- [Given request] Work out how many lines of the data hold the string "high", and reply with that number alone.

• • • •

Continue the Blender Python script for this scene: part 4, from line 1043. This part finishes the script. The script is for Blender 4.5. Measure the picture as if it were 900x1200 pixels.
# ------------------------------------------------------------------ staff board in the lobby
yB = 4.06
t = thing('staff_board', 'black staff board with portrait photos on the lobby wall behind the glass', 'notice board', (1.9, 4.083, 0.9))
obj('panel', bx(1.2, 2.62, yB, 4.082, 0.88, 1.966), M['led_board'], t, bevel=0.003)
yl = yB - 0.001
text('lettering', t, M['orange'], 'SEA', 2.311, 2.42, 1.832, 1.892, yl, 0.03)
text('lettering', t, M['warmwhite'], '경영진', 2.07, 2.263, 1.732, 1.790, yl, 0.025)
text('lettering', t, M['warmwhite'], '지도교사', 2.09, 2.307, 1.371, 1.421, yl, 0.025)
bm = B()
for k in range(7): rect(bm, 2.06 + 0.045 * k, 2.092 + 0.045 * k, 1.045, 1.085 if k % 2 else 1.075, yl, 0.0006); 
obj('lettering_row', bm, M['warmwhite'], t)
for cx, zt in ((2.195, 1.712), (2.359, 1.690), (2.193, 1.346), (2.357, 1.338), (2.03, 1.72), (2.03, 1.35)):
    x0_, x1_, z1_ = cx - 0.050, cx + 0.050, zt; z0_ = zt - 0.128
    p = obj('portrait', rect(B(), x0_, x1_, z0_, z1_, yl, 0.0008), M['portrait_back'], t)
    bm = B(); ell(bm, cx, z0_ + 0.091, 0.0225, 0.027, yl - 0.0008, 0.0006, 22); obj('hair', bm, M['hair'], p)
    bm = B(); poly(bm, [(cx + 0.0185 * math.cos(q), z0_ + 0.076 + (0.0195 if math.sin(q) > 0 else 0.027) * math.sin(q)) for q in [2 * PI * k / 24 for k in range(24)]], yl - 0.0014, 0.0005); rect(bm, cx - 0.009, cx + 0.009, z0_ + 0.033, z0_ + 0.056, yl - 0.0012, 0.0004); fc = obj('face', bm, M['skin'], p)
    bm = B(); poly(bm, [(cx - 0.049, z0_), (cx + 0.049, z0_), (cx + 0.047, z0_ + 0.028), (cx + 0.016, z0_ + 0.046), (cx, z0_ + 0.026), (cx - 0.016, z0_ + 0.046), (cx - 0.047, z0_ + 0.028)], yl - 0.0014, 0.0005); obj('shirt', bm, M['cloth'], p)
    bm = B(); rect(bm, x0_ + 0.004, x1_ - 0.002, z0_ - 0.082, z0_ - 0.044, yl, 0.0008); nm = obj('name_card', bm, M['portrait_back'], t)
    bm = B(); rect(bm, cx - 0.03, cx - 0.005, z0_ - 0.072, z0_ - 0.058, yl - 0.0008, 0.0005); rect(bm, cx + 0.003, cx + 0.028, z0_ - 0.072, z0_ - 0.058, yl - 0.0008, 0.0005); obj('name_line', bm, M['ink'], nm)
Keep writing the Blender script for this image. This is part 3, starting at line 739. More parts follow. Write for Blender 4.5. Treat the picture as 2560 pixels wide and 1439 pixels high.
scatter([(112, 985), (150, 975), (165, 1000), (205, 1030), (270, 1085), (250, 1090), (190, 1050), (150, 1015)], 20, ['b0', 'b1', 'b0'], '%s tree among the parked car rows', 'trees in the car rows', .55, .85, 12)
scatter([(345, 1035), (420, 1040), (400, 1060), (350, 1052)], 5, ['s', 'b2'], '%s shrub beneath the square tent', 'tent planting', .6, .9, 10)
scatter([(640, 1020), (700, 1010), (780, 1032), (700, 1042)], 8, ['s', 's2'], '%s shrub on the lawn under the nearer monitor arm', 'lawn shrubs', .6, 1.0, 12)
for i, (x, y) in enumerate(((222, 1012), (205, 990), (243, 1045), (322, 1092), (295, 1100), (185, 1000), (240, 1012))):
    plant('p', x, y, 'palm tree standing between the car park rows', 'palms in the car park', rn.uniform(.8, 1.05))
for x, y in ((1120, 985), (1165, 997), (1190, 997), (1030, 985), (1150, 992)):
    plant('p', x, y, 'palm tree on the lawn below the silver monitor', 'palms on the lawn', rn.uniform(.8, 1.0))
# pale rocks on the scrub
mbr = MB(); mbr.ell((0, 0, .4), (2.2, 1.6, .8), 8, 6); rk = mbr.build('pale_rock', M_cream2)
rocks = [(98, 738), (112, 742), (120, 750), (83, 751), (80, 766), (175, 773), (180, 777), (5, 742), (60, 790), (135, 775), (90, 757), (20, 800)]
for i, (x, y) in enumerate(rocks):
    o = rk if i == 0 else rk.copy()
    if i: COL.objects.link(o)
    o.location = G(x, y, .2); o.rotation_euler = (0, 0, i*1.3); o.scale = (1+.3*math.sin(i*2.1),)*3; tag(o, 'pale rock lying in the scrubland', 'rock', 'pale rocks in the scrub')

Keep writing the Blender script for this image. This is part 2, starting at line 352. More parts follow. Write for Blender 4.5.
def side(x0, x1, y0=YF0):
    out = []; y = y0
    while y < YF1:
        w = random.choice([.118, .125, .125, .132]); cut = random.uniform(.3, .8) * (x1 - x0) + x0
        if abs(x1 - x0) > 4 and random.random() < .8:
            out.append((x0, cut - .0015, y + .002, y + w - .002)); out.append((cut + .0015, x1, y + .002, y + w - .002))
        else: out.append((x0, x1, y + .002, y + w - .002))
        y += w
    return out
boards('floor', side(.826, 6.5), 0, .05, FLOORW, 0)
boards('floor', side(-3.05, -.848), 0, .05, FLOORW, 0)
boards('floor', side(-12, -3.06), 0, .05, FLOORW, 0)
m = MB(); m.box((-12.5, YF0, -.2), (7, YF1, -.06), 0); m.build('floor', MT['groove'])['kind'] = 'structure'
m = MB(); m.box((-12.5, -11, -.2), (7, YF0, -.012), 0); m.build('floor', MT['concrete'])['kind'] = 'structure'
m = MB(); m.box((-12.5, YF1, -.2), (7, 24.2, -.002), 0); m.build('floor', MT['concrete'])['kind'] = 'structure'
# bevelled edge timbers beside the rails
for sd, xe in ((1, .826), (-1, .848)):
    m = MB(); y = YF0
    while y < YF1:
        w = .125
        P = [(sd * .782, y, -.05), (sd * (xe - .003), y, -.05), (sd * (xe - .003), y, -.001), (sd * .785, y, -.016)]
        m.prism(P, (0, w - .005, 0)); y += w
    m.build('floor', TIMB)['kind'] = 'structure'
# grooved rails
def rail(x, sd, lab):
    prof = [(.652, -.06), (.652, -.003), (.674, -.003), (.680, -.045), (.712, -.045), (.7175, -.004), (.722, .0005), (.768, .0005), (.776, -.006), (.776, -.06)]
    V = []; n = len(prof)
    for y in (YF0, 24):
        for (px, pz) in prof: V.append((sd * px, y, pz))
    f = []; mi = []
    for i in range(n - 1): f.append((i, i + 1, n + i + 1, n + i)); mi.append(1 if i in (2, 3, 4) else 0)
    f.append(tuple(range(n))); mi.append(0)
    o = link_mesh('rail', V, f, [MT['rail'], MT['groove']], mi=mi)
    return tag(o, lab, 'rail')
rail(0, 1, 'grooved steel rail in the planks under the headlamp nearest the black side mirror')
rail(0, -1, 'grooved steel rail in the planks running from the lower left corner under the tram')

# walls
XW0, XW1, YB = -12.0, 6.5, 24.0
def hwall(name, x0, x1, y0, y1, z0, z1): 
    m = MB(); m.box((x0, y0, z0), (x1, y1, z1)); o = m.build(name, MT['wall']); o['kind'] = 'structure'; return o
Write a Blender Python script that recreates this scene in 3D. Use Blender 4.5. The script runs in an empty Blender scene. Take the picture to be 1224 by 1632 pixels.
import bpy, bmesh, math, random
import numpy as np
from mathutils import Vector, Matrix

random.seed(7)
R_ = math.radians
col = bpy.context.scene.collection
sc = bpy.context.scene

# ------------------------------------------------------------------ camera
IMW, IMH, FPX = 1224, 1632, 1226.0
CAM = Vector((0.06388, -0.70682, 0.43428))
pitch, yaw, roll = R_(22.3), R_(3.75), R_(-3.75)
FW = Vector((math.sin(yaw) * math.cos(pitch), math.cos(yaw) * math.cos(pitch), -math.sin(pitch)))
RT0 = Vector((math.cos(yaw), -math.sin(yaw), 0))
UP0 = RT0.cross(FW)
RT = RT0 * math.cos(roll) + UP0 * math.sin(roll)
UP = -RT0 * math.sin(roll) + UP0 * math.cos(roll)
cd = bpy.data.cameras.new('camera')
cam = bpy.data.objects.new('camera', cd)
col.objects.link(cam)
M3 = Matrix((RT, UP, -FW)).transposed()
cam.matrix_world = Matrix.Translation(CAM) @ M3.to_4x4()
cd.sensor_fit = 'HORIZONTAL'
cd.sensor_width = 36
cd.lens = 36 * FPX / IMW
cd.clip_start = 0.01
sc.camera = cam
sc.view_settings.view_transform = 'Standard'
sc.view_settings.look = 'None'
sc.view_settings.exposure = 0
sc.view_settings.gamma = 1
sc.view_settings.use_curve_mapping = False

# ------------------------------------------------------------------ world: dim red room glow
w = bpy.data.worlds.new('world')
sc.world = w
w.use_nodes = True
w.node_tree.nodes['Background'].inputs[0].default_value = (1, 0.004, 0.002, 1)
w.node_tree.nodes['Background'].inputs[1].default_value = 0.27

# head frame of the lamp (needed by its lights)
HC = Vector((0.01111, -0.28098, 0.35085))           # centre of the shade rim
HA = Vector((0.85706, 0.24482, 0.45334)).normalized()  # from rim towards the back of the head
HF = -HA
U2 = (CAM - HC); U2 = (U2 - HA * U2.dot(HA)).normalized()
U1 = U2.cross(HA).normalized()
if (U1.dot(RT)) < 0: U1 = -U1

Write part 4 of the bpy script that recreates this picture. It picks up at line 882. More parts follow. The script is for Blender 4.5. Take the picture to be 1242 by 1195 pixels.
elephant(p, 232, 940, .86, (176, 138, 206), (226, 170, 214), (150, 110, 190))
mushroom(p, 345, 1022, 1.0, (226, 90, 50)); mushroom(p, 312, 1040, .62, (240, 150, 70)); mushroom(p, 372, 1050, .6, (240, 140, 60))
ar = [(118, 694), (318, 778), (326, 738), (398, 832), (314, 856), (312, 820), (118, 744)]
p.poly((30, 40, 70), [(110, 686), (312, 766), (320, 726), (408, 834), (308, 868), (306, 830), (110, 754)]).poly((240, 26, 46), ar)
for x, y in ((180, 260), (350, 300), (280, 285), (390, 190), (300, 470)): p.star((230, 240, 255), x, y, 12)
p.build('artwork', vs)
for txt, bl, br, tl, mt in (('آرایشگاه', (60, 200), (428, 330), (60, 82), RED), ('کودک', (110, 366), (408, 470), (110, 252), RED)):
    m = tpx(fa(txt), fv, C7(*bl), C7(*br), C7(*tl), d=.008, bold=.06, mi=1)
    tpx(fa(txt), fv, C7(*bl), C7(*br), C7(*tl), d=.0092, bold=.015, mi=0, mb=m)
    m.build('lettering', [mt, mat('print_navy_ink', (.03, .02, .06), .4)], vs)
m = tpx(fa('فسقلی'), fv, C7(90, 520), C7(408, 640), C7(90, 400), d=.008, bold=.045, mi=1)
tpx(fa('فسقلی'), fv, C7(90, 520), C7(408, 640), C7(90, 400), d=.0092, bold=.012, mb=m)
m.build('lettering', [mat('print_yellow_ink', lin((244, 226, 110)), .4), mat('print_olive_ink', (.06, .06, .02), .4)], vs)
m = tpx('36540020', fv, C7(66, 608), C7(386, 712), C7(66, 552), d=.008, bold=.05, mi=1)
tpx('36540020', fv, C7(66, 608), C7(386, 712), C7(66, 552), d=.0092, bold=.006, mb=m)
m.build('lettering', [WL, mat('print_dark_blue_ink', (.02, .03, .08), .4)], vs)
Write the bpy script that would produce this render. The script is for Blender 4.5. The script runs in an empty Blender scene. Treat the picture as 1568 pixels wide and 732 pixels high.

• • • •

- [Written solution] 2